US Judges Doing Their Part on Cuba

By Circles Robinson

Waiting for a US-Cuba reconciliation that some US judges are trying to impede.
Waiting for a US-Cuba reconciliation that some US judges are trying to impede. Photo: Caridad

HAVANA TIMES, August 23 – Anti-Cuba activist judges are helping make it difficult for any US government to lift the 50-year economic blockade on Cuba.  By awarding huge sums in suits against Cuba the courts try to tie the administrations hands on foreign policy.

The latest claim was from Sherry Sullivan, of Befast, Maine, who felt she deserved money because her father, Geoffrey Sullivan, was killed on a covert mission in Cuba in 1963.

The suit was against ex-president Fidel Castro the current leader Raul Castro and the Cuban army.  Cuba, defenseless in US courts, feels such suits are totally illegitimate.

The official Cuban press noted Friday that Judge Jefrey Hjelm ruling was based on “inconclusive evidence” from the plaintiff.

In an even zanier ruling, in May 2009 a Florida court granted Cuban-Americans Gustavo Villoldo and his brother Alfredo damages of US $1 billion for the suicide of their father, a wealthy Cuban businessman who died shortly after the 1959 Cuban revolution.
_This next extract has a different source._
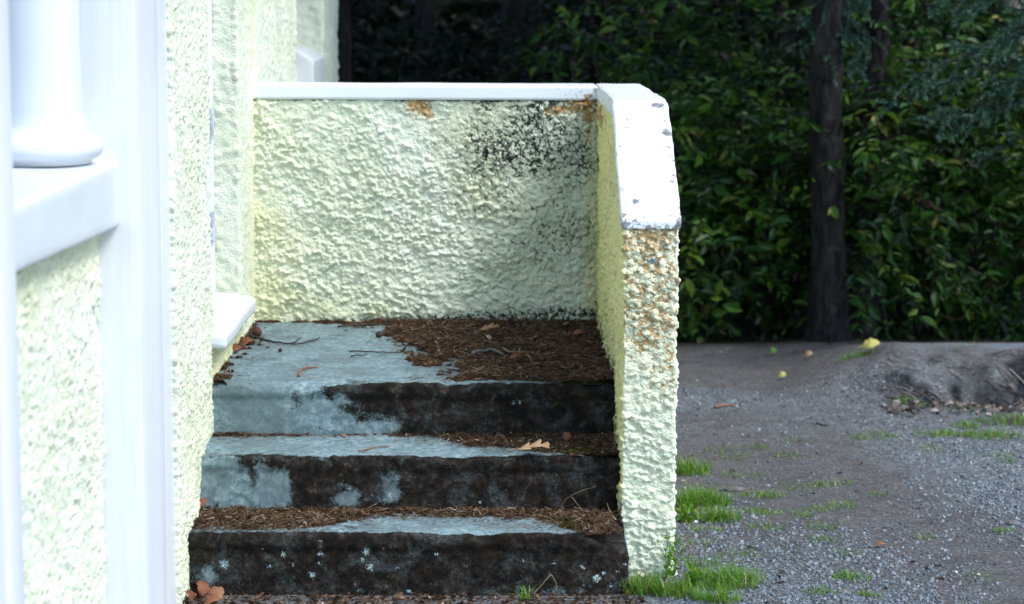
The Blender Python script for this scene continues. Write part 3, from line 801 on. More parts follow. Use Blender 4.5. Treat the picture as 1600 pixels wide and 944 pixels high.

The plaintiff’s lawyer, Jeremy Alters, said at the time, “any thaw in relations between Cuba and the United States should include satisfaction of judgments against Cuba,” reported AP.

Relatives of other former US soldiers of fortune or fervent anti-communists have successfully sued Cuba for having defended itself against their brazen incursions.

In one 2006 case, a New York court awarded US $91 million dollars from frozen Cuban accounts to relatives of two men who died after the failed April, 1961 Bay of Pigs invasion of Cuba.

In 2001, other relatives obtained a court award of $93 million resulting from their loved ones being shot down from the sky after carrying out one of many illegal missions into Cuban airspace organized by the Miami-based organization Brothers to the Rescue.